Procrastination

Friday feels like the right day to confess…

If procrastination were an Olympic sport, I’d be standing on the podium in full sweatsuit glory. My event? Software testing dread.

For days, I treated this task like it was a fire-breathing dragon waiting at the edge of my desk. I circled it. I sighed at it. I let my triple-booked, overstuffed calendar convince me I was “too busy” to engage with it.

And then, in a rare pocket of quiet last night, I finally cracked it open.

Reader: the dragon hissed once, then coughed up…a raccoon. A scrappy little nuisance rifling through my recycling bin, not a mythical beast plotting my downfall. Two hours in, I realized I’d already handled most of it. The only thing left?

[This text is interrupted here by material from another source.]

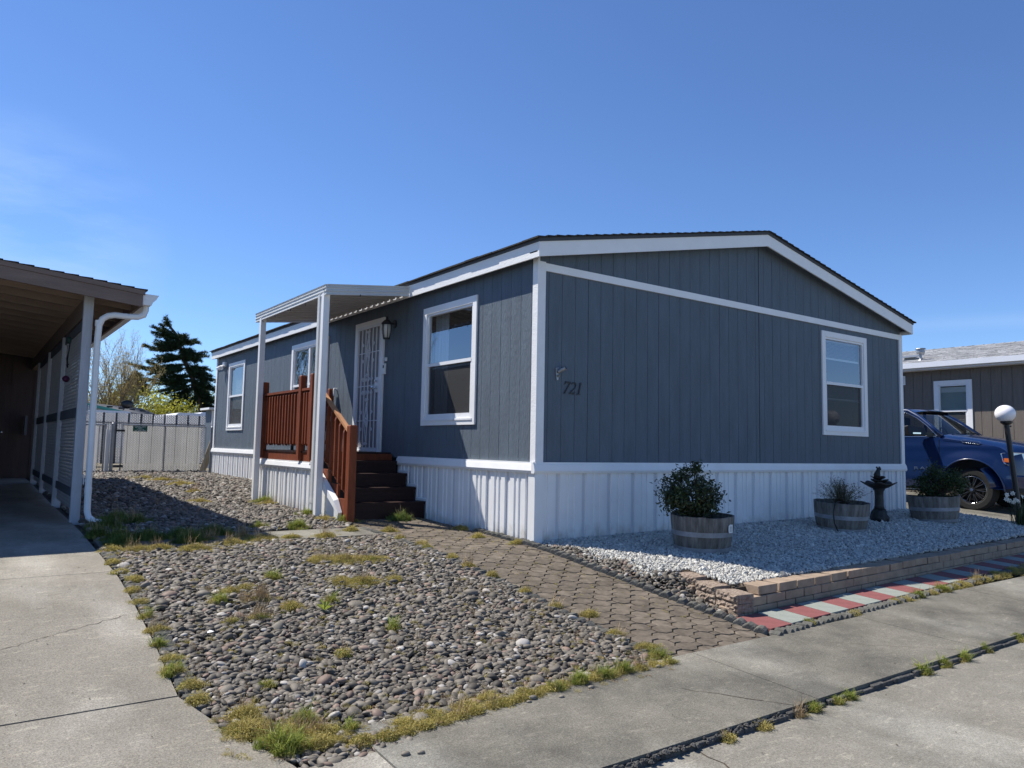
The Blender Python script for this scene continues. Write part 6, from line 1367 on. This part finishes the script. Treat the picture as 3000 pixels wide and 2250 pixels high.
b = MB(); b.box(X0+.38, X1-.38, -.6, 4.8, .28, .62); b.box(X0+.3, X1-.3, -.55, .69, .62, .66); b.build('chassis', 'black_plastic', tk)
for wy in (.07, 3.78):
    for wx in (X0+.36, X1-.40): b = MB(); b.box(wx, wx+.04, wy-.62, wy+.62, .30, 1.0); b.build('arch_liner', 'black_plastic', tk)
b = MB(); b.box(X0-.015, X0+.10, .80, 3.15, .30, .345); b.build('running_board', 'black_plastic', tk, bevel=.01); b = MB(); b.box(X0-.02, X0-.0155, .85, 3.1, .325, .335); b.build('board_trim', 'chrome', tk)
# lights, bumper, badges
def hl(x, sg):
    b = MB(); a = [(x+sg*.01, -.47, 1.09), (x+sg*.03, -.49, 1.10), (x+sg*.05, -.66, 1.12), (x+sg*.22, -.83, 1.11), (x+sg*.42, -.88, 1.10)]; c = [(x+sg*.005, -.50, .98), (x+sg*.01, -.53, .90), (x+sg*.04, -.66, .86), (x+sg*.22, -.84, .87), (x+sg*.42, -.89, .90)]
    o = .02; b.add([(p[0]-sg*o, p[1]-.012, p[2]) for p in a]+[(p[0]-sg*o, p[1]-.012, p[2]) for p in c], [(i, i+1, 6+i, 5+i) for i in range(4)]); h = b.build('headlight', 'headlight', tk, recalc=False)
    b = MB(); b.tube([(p[0]-sg*.024, p[1]-.014, p[2]) for p in a]+[(p[0]-sg*.024, p[1]-.014, p[2]) for p in c[::-1]]+[(a[0][0]-sg*.024, a[0][1]-.014, a[0][2])], .008, 6, False); b.build('headlight_rim', 'chrome', h)
    b = MB(); b.hexa([(x-sg*.014, -.545, .94), (x+sg*.012, -.655, .93), (x+sg*.017, -.655, 1.01), (x-sg*.012, -.54, 1.01)], [(x-sg*.022, -.548, .94), (x+sg*.006, -.668, .93), (x+sg*.010, -.668, 1.01), (x-sg*.02, -.543, 1.01)]); b.build('turn_lamp', 'amber', h)
hl(X0, 1); hl(X1, -1)
b = MB(); b.box(X0+.45, X1-.45, -.925, -.88, .72, 1.10); b.build('grille', 'truck_black', tk, bevel=.02)
b = MB()
for k in range(4): b.box(X0+.47, X1-.47, -.935, -.926, .76+k*.09, .785+k*.09)
b.build('grille_bar', 'chrome', tk)
b = MB(); bp = [(X0-.005, -.52, 0), (X0+.06, -.72, 0), (X0+.25, -.92, 0), (X0+.6, -1.0, 0), (X1-.6, -1.0, 0), (X1-.25, -.92, 0), (X1-.06, -.72, 0), (X1+.005, -.52, 0)]
b.add([(p[0], p[1], z) for z in (.36, .50, .645) for p in bp]+[(p[0]*.94+12.03*.06, p[1]+.09, .645) for p in bp], [(r*8+i, r*8+i+1, (r+1)*8+i+1, (r+1)*8+i) for r in range(3) for i in range(7)]); smooth_sharp(b.build('front_bumper', 'truck_black', tk, recalc=False))
b = MB(); b.tube([(p[0]-.003*(1 if p[0] < 12 else -1), p[1]-.006, .648) for p in bp], .008, 6); b.build('bumper_trim', 'chrome', tk)
for x in (X0+.30, X1-.30): b = MB(); b.tube([(x, -.94, .50), (x, -.985, .50)], .06, 14); b.build('fog_lamp', 'headlight', tk)
b = MB(); y0, y1 = -.13, .225; zt = lambda y: 1.30+(y)*.13
b.tube([(X0+.012, y1, zt(y1)+.012), (X0+.012, y1-.04, zt(y1)+.04), (X0+.012, y0, zt(y0)+.035), (X0+.012, y0+.03, zt(y0)-.012), (X0+.012, y1-.02, zt(y1)-.018), (X0+.012, y1, zt(y1)+.012)], .009, 6, False)
for k in range(7): y = y1-.07-k*.04; b.box(X0+.004, X0+.012, y-.008, y+.008, zt(y)+.0, zt(y)+.022)
b.build('hood_badge', 'chrome', tk, recalc=False)
for k, ch_ in enumerate('RAM'): text_mesh(ch_, .085, tk, 'lettering', 'chrome', basis((0, -1.9, 0), (0, 0, .95), (X0-.006, 1.115-k*.125, .745)), .003)

# ---- odds and ends
ps = thing('paper_scrap', 'crumpled white paper scrap lying on the dark pebbles', 'litter', (-3.84, -1.59, g(-1.59))); b = MB(); x, y, z = -3.84, -1.59, g(-1.59)+.022; b.add([(x-.02, y-.01, z), (x+.018, y-.014, z+.006), (x+.026, y+.008, z-.004), (x+.0, y+.022, z+.01), (x-.018, y+.014, z)], [(0, 1, 3), (1, 2, 3), (0, 3, 4)]); b.build('scrap', 'paper', ps, recalc=False)
pl = thing('broadleaf_weed', 'single broad leaved green weed among the pebbles', 'weed', (-2.99, -1.37, g(-1.37))); b = MB()
for k in range(9):
    a = k*.7+.3; L_ = random.uniform(.05, .10); up_ = random.uniform(.4, 1.0); x, y, z = -2.99, -1.37, g(-1.37)+.0; dx, dy = math.cos(a), math.sin(a); px, py = -dy*.011, dx*.011
    b.add([(x, y, z), (x+dx*L_*.5+px, y+dy*L_*.5+py, z+L_*up_*.8), (x+dx*L_, y+dy*L_, z+L_*up_), (x+dx*L_*.5-px, y+dy*L_*.5-py, z+L_*up_*.8)], [(0, 1, 2), (0, 2, 3)])
b.build('leaf', 'grass_green', pl, recalc=False)
b = MB()
for i in range(170):
    x = random.uniform(-5.3, -4.2) if i % 2 else random.uniform(-4, 1.5); y = random.uniform(-3.6, .8) if i % 2 else random.uniform(-5.2, -3.25); s = random.uniform(.003, .009)
    z = (g(y) if y > -4.05 else -.449)+.004; a = random.uniform(0, 6.28)
    b.add([(x+s*math.cos(a), y+s*math.sin(a), z), (x-s*.5*math.sin(a), y+s*.5*math.cos(a), z+s*.4), (x-s*math.cos(a), y-s*math.sin(a), z+s*.2), (x+s*.5*math.sin(a), y-s*.5*math.cos(a), z)], [(0, 1, 2, 3)])
tag(b.build('leaf_litter', 'dirt', None, recalc=False), 'tiny dark leaf bits scattered on the concrete', 'litter', kind='stuff')
b = MB()
for (x, y, r) in ((-2.51, -3.24, .024), (-2.35, -3.3, .016), (-2.56, -3.27, .015), (-2.1, -3.27, .018), (-1.45, -3.2, .02), (-1.33, -3.17, .017), (-3.45, -3.5, .02), (-3.38, -3.52, .017)): b.lathe([(r*.5, -r*.4), (r, 0), (r*.8, r*.4), (r*.2, r*.6)], (x, y, g(y)+r*.4), 10, 1.2, .85)
tag(b.build('stray_pebbles', 'pebble', None, smooth=True), 'few stray pebbles on the pavement edge', 'pebbles', kind='stuff')

def crack(pts, w0, zf):
    b = MB()
    for (a, c) in zip(pts[:-1], pts[1:]):
        d = Vector((c[0]-a[0], c[1]-a[1])).normalized(); nrm = Vector((-d.y, d.x)); w1 = w0*random.uniform(.5, 1.4)
        b.add([(a[0]-nrm.x*w1/2, a[1]-nrm.y*w1/2, zf(*a)), (a[0]+nrm.x*w1/2, a[1]+nrm.y*w1/2, zf(*a)), (c[0]+nrm.x*w1/2, c[1]+nrm.y*w1/2, zf(*c)), (c[0]-nrm.x*w1/2, c[1]-nrm.y*w1/2, zf(*c))], [(0, 1, 2, 3)])
    o = b.build('concrete_crack', 'dirt', None, recalc=False); tag(o, kind='structure')
def wig(a, c, n, j): return [(a[0]+(c[0]-a[0])*i/n+random.gauss(0, j), a[1]+(c[1]-a[1])*i/n+random.gauss(0, j)) for i in range(n+1)]
crack(wig((-4.95, -1.40), (-4.24, -1.03), 26, .008), .004, lambda x, y: g(y)+.002)
crack(wig((-4.75, -.75), (-4.6, -.62), 6, .006), .002, lambda x, y: g(y)+.002)
crack(wig((-1.62, -3.55), (-1.24, -4.03), 8, .008), .006, lambda x, y: g(y)+.006)
crack(wig((-2.12, -4.1), (-2.35, -5.2), 14, .008), .009, lambda x, y: -.4475)
crack(wig((.1, -3.35), (.9, -4.0), 14, .012), .003, lambda x, y: g(y)+.006)
crack(wig((1.9, -3.3), (2.9, -3.9), 14, .012), .003, lambda x, y: g(y)+.006)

A few questions to clean up the corners.

So why do we do this to ourselves? Why does our brain sell us a horror movie when the actual footage is a raccoon stealing yesterday’s pizza box?
Here are my suspects this week:

-TRAINING THAT FEELS LIKE ELVISH RUNES: confusing, overcomplicated, and never quite how you would’ve built it. Hey, I’m an instructional designer at heart, I won’t be shamed for being judgmental about a learning experience (but I will admit to being a pain in the a$$).

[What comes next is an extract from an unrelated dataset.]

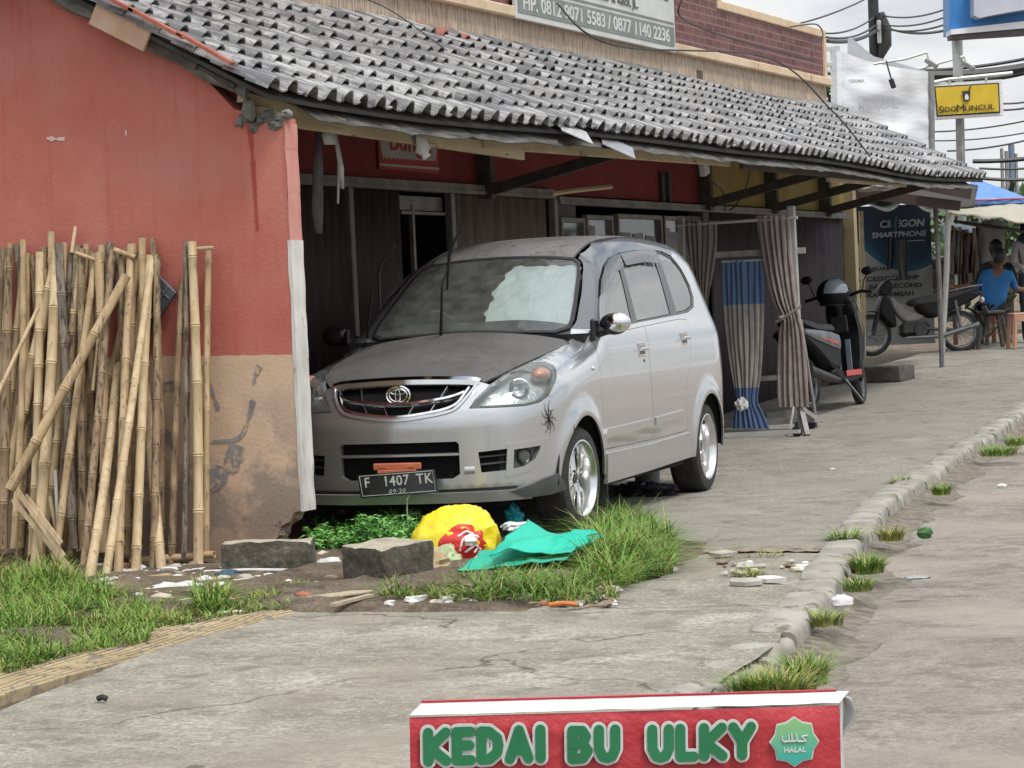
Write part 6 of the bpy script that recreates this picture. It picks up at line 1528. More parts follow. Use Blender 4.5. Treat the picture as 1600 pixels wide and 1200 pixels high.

-LIFE OUTSIDE THE SCREEN: distractions, transitions, personal curveballs… you know, the real energy drainers.

-THE “THREE JOB IN ONE” SYNDROME: when your role shapeshifts into multiple full-time gigs, you start rationing effort like its canned soup.

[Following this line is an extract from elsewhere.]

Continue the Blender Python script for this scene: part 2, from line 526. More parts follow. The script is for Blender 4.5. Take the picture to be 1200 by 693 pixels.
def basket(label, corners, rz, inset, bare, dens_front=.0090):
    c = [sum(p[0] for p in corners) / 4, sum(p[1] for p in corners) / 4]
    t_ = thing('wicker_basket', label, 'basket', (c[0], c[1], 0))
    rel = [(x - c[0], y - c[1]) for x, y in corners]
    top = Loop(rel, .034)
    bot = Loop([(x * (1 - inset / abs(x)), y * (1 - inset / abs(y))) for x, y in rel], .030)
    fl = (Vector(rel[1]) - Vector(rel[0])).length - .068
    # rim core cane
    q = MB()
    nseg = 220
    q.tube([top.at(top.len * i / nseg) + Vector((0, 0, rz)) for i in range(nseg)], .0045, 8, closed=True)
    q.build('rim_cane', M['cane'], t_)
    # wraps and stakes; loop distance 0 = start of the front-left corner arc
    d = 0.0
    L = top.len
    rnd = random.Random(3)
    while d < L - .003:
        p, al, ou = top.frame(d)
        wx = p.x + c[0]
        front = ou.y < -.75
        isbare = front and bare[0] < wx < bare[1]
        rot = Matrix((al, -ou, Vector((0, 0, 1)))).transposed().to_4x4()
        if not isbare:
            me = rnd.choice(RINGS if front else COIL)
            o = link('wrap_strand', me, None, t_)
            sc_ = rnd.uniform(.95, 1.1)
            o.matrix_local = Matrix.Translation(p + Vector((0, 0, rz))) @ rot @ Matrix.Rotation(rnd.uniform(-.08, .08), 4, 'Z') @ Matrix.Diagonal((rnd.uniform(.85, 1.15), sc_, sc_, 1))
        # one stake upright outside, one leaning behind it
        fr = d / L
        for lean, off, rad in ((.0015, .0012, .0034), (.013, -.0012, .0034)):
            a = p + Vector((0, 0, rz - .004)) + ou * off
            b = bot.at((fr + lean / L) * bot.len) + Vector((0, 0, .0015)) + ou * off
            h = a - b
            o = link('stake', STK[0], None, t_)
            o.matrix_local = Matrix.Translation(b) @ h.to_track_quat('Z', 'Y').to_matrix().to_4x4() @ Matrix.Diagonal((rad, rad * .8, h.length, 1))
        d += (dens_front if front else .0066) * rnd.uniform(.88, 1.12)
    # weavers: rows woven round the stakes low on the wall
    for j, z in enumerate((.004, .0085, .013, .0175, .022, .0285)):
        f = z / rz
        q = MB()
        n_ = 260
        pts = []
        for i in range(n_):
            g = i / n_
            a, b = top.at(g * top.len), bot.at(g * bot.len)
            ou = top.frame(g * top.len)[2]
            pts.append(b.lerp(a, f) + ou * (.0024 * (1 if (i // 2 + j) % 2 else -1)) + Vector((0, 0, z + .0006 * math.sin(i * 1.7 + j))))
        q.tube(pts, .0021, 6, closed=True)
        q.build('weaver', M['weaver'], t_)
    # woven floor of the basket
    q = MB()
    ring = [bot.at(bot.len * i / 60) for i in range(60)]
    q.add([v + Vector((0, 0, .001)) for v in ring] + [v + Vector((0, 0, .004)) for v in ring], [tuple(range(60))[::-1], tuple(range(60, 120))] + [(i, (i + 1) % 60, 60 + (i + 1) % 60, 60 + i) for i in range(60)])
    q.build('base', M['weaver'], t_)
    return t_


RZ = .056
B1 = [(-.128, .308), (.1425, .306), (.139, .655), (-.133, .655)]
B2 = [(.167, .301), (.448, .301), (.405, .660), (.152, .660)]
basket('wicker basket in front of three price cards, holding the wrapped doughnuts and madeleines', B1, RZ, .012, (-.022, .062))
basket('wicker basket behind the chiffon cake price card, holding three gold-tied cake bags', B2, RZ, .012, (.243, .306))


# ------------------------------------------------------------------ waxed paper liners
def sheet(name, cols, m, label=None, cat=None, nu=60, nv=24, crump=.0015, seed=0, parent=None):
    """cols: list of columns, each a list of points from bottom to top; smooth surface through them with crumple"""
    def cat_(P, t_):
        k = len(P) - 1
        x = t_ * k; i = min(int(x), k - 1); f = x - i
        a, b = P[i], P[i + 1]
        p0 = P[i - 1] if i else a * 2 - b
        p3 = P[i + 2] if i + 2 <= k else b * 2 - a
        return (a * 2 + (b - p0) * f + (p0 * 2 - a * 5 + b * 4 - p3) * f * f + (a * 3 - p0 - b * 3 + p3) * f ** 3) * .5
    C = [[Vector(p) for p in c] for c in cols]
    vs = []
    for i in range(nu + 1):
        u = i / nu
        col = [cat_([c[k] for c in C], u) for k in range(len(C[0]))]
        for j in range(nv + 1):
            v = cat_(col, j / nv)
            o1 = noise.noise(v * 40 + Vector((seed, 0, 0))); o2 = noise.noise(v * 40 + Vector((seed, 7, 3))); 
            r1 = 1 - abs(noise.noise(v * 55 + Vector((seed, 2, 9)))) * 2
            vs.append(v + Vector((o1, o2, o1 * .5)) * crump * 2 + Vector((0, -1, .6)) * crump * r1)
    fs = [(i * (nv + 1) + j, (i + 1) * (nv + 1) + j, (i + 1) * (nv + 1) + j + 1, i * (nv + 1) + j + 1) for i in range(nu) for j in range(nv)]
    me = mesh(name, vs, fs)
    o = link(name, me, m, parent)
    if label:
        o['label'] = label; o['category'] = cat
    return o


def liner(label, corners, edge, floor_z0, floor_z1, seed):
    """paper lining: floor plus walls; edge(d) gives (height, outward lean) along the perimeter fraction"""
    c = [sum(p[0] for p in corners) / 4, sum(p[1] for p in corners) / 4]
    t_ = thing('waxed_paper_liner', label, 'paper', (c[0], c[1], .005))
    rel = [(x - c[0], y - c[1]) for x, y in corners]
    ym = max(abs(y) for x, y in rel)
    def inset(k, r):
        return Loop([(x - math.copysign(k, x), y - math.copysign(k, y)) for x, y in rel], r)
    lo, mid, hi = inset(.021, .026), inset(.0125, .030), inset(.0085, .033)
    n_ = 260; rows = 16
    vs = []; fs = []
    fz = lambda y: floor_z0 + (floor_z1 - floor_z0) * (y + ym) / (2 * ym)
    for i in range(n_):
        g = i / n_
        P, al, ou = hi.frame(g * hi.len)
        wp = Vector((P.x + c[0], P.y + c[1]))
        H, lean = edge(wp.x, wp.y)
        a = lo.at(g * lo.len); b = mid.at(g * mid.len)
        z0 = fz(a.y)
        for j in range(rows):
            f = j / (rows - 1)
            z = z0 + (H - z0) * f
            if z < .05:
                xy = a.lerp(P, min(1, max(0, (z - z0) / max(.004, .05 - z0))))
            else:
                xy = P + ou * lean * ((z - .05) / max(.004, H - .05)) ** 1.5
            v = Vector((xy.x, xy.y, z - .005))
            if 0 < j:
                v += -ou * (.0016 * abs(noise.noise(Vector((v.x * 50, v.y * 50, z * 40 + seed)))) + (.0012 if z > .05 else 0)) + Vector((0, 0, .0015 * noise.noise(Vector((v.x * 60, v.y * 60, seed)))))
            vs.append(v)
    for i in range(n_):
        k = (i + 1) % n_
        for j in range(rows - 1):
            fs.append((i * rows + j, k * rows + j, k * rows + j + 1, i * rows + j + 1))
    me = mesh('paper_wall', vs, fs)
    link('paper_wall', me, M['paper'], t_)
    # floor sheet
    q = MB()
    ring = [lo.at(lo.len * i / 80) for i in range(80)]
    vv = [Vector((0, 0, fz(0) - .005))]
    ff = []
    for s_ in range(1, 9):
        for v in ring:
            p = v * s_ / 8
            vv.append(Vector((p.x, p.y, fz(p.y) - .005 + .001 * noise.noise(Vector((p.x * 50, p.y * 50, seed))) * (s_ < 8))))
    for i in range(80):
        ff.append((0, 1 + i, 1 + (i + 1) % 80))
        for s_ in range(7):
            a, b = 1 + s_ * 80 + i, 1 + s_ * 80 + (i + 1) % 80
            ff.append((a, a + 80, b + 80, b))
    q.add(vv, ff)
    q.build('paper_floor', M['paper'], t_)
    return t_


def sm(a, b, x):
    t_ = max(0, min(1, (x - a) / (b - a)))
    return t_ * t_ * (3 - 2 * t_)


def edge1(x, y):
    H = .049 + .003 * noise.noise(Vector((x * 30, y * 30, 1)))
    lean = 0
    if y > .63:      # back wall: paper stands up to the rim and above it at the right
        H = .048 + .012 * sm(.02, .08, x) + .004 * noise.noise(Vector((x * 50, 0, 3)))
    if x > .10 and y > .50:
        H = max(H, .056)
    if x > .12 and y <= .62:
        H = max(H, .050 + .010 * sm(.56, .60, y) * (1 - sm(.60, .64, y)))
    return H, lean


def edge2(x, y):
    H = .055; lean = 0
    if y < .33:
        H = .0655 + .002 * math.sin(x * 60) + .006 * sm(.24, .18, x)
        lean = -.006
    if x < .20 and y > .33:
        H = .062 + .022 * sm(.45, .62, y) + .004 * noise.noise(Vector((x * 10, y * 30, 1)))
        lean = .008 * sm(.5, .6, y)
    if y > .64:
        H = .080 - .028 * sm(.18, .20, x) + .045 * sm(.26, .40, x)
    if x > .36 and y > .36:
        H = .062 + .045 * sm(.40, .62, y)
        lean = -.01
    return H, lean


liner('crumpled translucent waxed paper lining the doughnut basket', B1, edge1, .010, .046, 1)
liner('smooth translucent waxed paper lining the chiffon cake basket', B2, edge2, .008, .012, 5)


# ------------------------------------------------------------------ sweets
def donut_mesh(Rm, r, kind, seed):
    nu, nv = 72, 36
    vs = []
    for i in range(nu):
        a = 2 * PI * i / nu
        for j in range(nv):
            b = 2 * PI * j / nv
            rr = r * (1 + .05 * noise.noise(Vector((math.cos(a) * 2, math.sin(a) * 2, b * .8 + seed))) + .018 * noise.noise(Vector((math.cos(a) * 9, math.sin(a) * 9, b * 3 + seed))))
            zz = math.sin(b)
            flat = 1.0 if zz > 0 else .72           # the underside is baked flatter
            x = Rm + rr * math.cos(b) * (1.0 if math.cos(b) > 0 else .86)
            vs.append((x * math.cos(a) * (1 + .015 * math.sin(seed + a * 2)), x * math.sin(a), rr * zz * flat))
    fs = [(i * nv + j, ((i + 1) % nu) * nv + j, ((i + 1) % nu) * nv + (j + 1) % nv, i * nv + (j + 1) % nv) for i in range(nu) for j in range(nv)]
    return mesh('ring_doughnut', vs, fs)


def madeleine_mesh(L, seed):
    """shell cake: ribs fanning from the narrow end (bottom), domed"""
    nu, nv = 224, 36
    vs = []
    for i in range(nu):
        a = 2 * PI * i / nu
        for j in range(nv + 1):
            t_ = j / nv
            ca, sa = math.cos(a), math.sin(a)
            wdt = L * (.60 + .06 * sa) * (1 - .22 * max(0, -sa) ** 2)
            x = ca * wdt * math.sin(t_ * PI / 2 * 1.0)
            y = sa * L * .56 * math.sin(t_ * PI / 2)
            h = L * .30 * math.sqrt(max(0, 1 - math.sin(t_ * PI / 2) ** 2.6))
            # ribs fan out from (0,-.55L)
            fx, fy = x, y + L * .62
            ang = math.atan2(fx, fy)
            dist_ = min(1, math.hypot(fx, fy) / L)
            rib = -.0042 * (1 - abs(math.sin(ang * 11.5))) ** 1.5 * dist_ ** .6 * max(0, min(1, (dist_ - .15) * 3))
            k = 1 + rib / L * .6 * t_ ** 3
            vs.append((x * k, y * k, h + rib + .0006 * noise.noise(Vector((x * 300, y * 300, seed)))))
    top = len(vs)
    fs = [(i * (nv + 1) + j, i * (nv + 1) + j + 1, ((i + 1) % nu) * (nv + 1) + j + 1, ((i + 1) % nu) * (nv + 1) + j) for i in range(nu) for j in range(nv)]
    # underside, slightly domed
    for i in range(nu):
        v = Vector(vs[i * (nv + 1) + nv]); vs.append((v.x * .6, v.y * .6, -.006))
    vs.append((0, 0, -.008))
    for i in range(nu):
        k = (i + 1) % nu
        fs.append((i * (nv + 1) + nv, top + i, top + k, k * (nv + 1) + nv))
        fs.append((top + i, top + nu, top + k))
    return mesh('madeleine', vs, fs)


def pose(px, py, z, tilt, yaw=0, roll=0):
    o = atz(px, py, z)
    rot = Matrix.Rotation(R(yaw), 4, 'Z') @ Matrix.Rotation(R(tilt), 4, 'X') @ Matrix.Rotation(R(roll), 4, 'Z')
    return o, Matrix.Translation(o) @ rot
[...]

All true. But also? None of them changed the outcome: once I sat down, I could do the thing.

The professional development lens here is simple: stop granting squatter’s rights to dread. You already have the SKILLS. You’ve picked up more KNOWLEDGE than you give yourself credit for. The right ACTIVITIES, like blocking a sliver of time and just starting, flip the script. And yes, leaning on your NETWORK (Leah Collins, Chad Oswald) to gut-check or sanity-check along the way makes it lighter. And yes, again, SNAK sneaks in because I just can’t help myself.

My main point… dread is an overpaid consultant. It charges you double time before you’ve even opened the file. Fire it. And remember: the monsters in your head are often just raccoons in your inbox, wearing tiny capes and making dramatic beeping noises.

Alright, your turn—what’s the dragon in you’re head that’s really just a raccoon in a recycling bin?